「国宝 風神雷神図屏風」(出光美術館、10月1日まで)を見た。 (9月28日)
国宝の俵屋宗達のオリジナル(建仁時から京都国立博物館に寄託)と、それを模写した尾形光琳(東京国立博物館)、酒井抱一(出光美術館)を同時に展示するという試み。(3回目?)
模写二つは見た記憶があるが、肝心の宗達を見たのかどうか、絵葉書を持っているので京博で見たとは思うのだが、あそこは駆け足だったから記憶が定かでない。そこで今回は宗達を見るためというのが第一であった。

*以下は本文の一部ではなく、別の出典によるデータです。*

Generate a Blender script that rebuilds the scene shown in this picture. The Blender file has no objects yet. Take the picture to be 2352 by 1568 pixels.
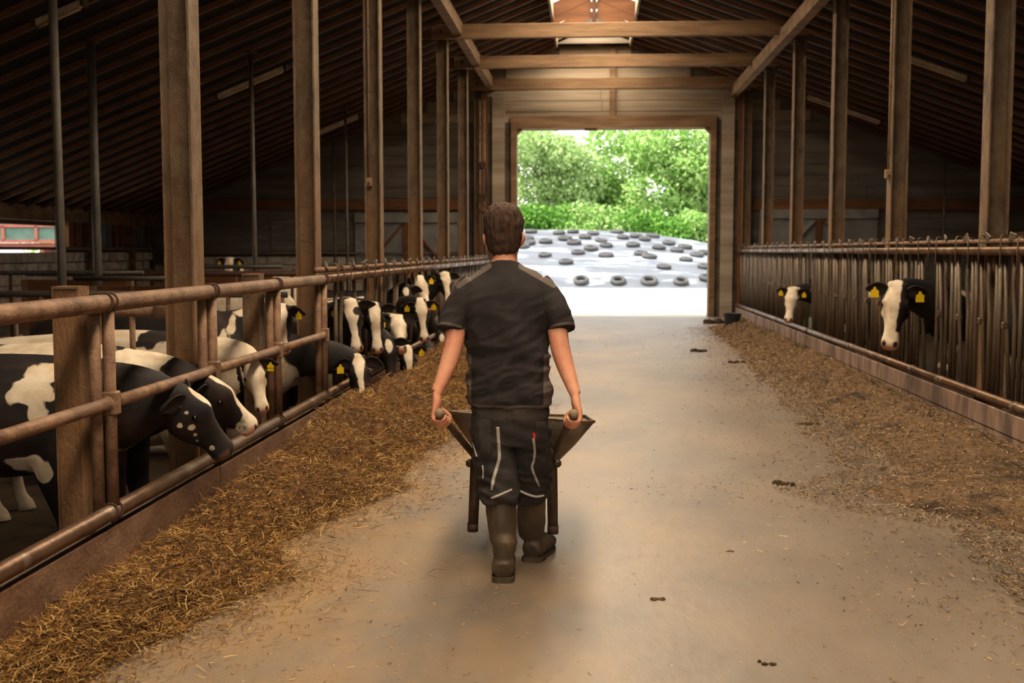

やはりこれはいい。見得を「えーいっ」と切っているようでそこで止まってはいない。筋肉、表情、風と雷の轟きを想像させる筆遣い、見事なものである。
今回気がついたのは、雷神の周りを囲むいわゆる連鼓、つまり輪にそっていくつかの円盤(鼓)が並んでいるものの秀逸なこと。
この輪の筆致、ちょっと画面からはみ出した感じ、そして鼓が複数並んでいるというよりは、輪に載って勢いよく動いていくのを分解写真で撮ったような動感、これは描くときの直感かもしれない。
そこへいくとやはり模写した方は不利で、筆遣いがいつもと違ってぎこちない。
抱一はそれなりという感もあるのだが、光琳についてはいつもとの違和感、これは描いているときに彼の中で起こっていたのだろう、それが目立つ。
こういうことがわかるのも面白い。
もしこの二人が、宗達を見たにせよ、模写ではなく、自分ではじめから構想したら、どんなものが出来ただろうか。